Wednesday, February 3, 2010

The Horrors - Primary Colours


You know, I vaguely recall seeing a promo picture of these guys a couple of years ago. It was in Rolling Stone or Spin or something like that. At the time I was nonplussed: besides the unctiously fawning press release - which was obviously aimed at teenage girls - the dudes looked like ridiculous, wannabe goths in the accompanying photo. Like they were advertising for Hot Topic or something.

I can’t speak for what they sounded like back then, because I had already dismissed them as a contrived marketing gimmick or at best a cheap rip-off of The Cramps. From what I understand though, they’ve altered their sound considerably for this sophomore effort; bringing in big time production help from Portishead’s Geoff Barrow and Chris Cunningham.

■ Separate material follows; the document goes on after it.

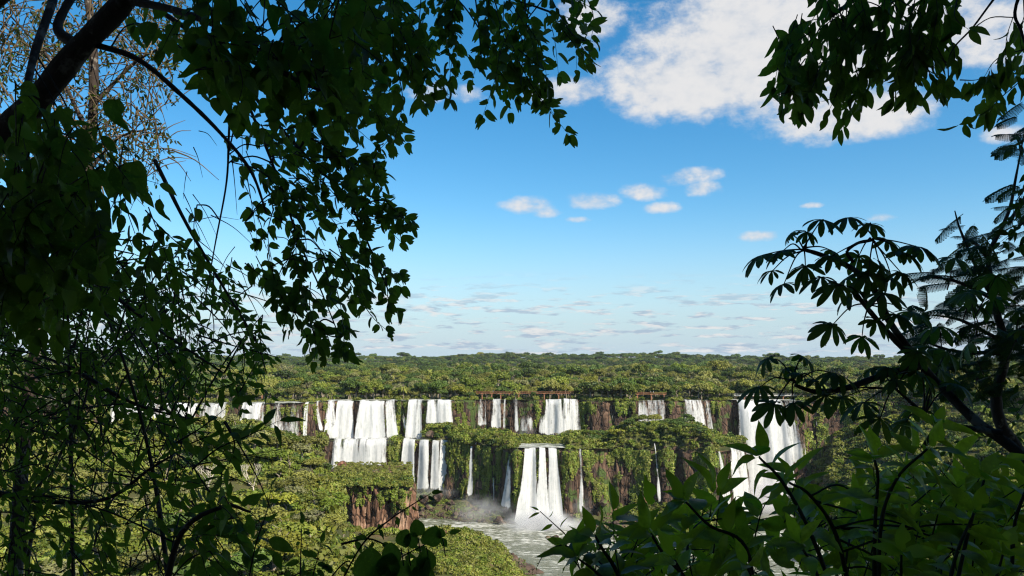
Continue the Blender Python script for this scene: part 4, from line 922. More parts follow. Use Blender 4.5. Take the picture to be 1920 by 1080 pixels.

The result is kind of like b-movie meets garage rock – a weird hybrid of gothic surfiness and blood-shot paranoia, where warbled synthesizers and entropic distortion collide with the stark and hollow coldness of vocalist Faris Badwan, who has definitely listened to more than his share of Joy Division. Though he sounds like Ian Curtis more often than not, Badwan does a cockney-ish punk thing pretty well too on songs like Mirror Image and Three Decades.

The use of synthesizers (tonally and in the manner they’re employed) is one of the more distinguishing aspects of Primary Colors. Swathes of them warp and refract into distended melodies adding to an already disorienting amalgam of reverb-drenched guitars, Phantom-of-the-Opera organs and grinding amplified feedback.

On Three Decades synths screech like twisting steel and surf guitars are bent and stretched to the point of creating an unsettling Doppler-like effect.

Who Can Say, probably the most pop-friendly tune, is a love song undercut by dirty, serrated guitars and giddy synthesizers saturated with reverb until they create a kind of hall-of-mirrors-like sound a la My Bloody Valentine.

The lyrics, when decipherable, are predictably morose, but what else could you really expect a band calling themselves The Horrors.

Not everything is so over the top though. The sprawling 8-minute, synthetic odyssey, Sea Within a Sea is melancholic and almost Depeche Mode-eqsue. My favorite of the lot, it's a lovely way to send things off after all the carnage.

I reckon you could pick apart the obvious influences: Joy Division, The Smiths, New Order, Echo and the Bunnymen, My Bloody Valentine, etc., etc.; wax condescendingly about how they’re just the sum of these various reference points. You could ridicule the blatant Halloween/b-movie shtick. You might label the approach pretentious or heavy-handed.

None of this, in my opinion, changes the fact that it's a flawlessly executed hybrid of dark garage rock, gothic punk and psychedelic noise.